For reasons unknown to me, Germany qualified very strongly to field a Laser entry during the ISAF Worlds, but didn’t wind up at the Beijing Olympics.


So why do we care and what does this have to do with getting more diversity?


My observations and conclusions:

(1) You can’t go if you don’t play. Countries that got sailors to the ISAF Worlds had an excellent chance of getting qualified. Yet, only about 15% of Olympic countries (32) sent a sailor to the men’s Laser championships at the ISAF Worlds and only about 20% of Olympic countries (43) sent sailors to the Laser Worlds in Australia.

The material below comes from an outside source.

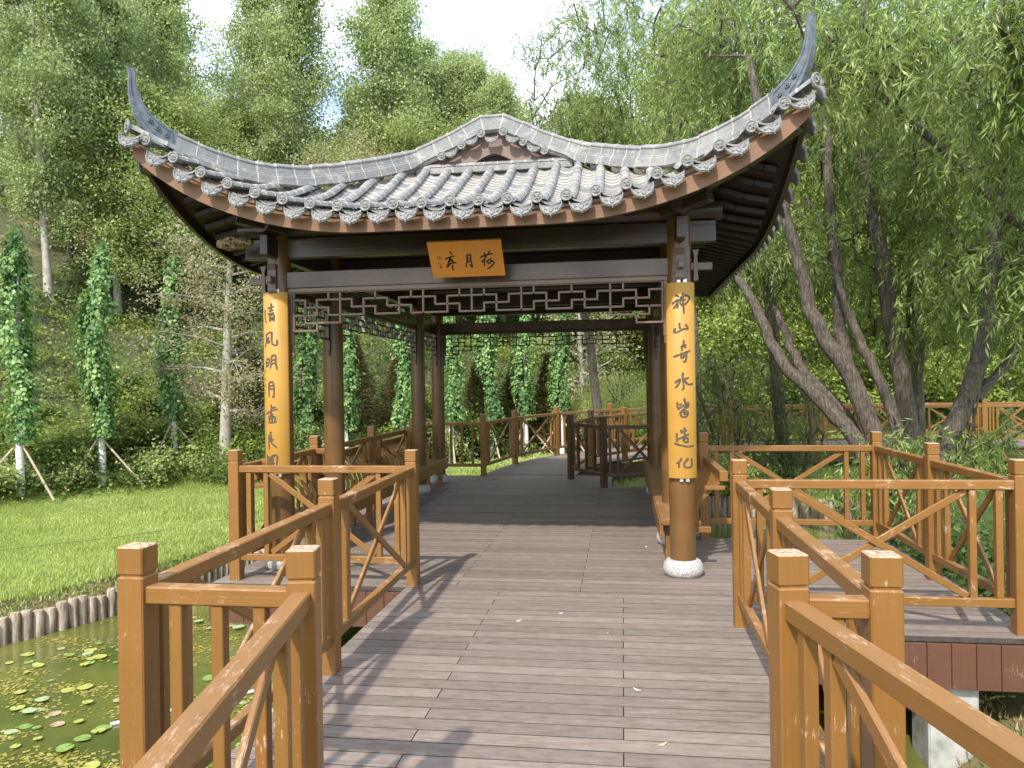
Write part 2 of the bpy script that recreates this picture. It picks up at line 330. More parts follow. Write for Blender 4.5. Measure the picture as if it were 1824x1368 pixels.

(2) Depth pays: Although each country can have only one slot per Olympic event, a deep field of able sailors can help their country’s chances of getting qualified. If one sailor has a bad regatta or some sort of disaster, another can take up the slack. Countries that failed to be qualified invariably had only one sailor entered in a qualifier. Of course, powerful sailing countries tend to have lots of sailors with high ISAF rankings and tend to garner lots of invites to the ISAF Worlds.

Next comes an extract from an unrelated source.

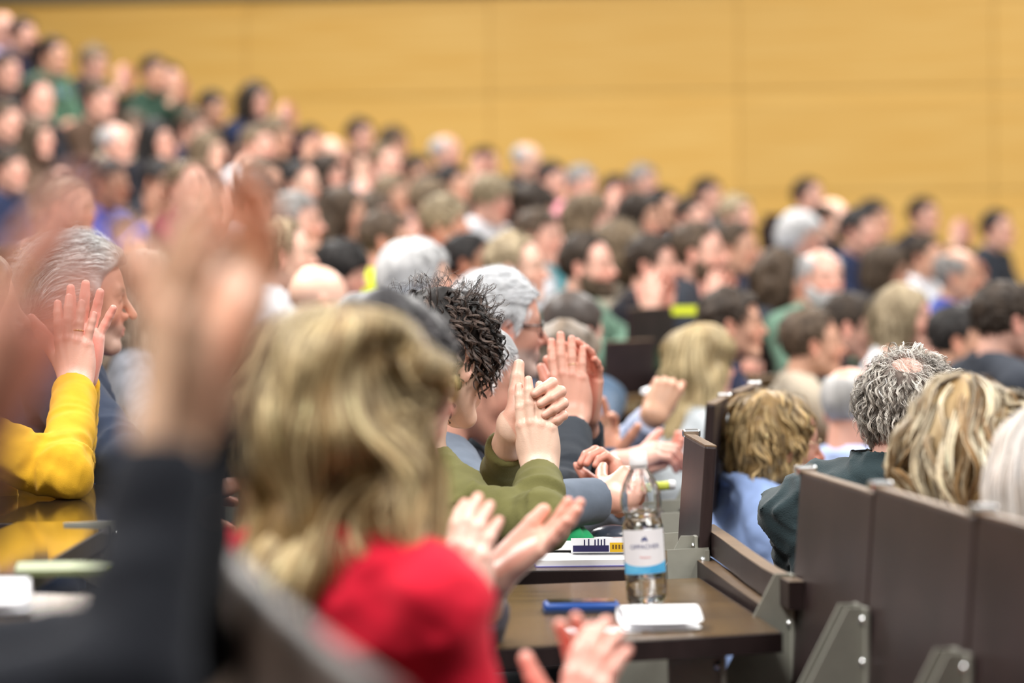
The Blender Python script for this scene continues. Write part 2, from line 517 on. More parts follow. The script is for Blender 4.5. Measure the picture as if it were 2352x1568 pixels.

(3) Location, location, location: Most countries were qualified at the ISAF Worlds held in Portugal. Two-thirds of the sailors and countries were European and most of the rest were from the USA, Canada, Australia, and New Zealand. Asia, Africa, and the rest of the western hemisphere had only 8 sailors representing 7 countries. Interestingly, the previous pre-Olympics ISAF Worlds had been held in Cadiz, Spain – not exactly very far from Portugal. More diversity is likely to occur when the crucial pre-Olympic ISAF Worlds are held in places such as Africa, South America, or South Asia.


(4) Ultimately, the sailing world and members of each Olympic class will have to decide whether it’s important to develop each Olympic sailing class in countries where the class is under-represented (or wholly absent, despite basic potential within a country).

2 Comments:

At 8:17 AM, August 16, 2008, Anonymous Anonymous said...

Fascinating. There's a bit of a chicken and egg situation here too. If, for example, there were 60 Laser slots at the Olympics then maybe more countries would attend the qualifying Worlds events in order to secure one of those spots, and maybe more young kids living on small island nations or in obscure former Soviet republics would have Olympic dreams and take up Lasering.

There's a whole other way of looking at this too. If instead of geographical diversity you actually want the best sailors in the world at the Olympics, then you would have to scrap the whole one sailor per country per event rule.

 
At 6:53 AM, August 17, 2008, Anonymous Anonymous said...

I think I'm right in saying that the next ISAF Worlds in 2011 will be held in Perth/Fremantle Western Australia.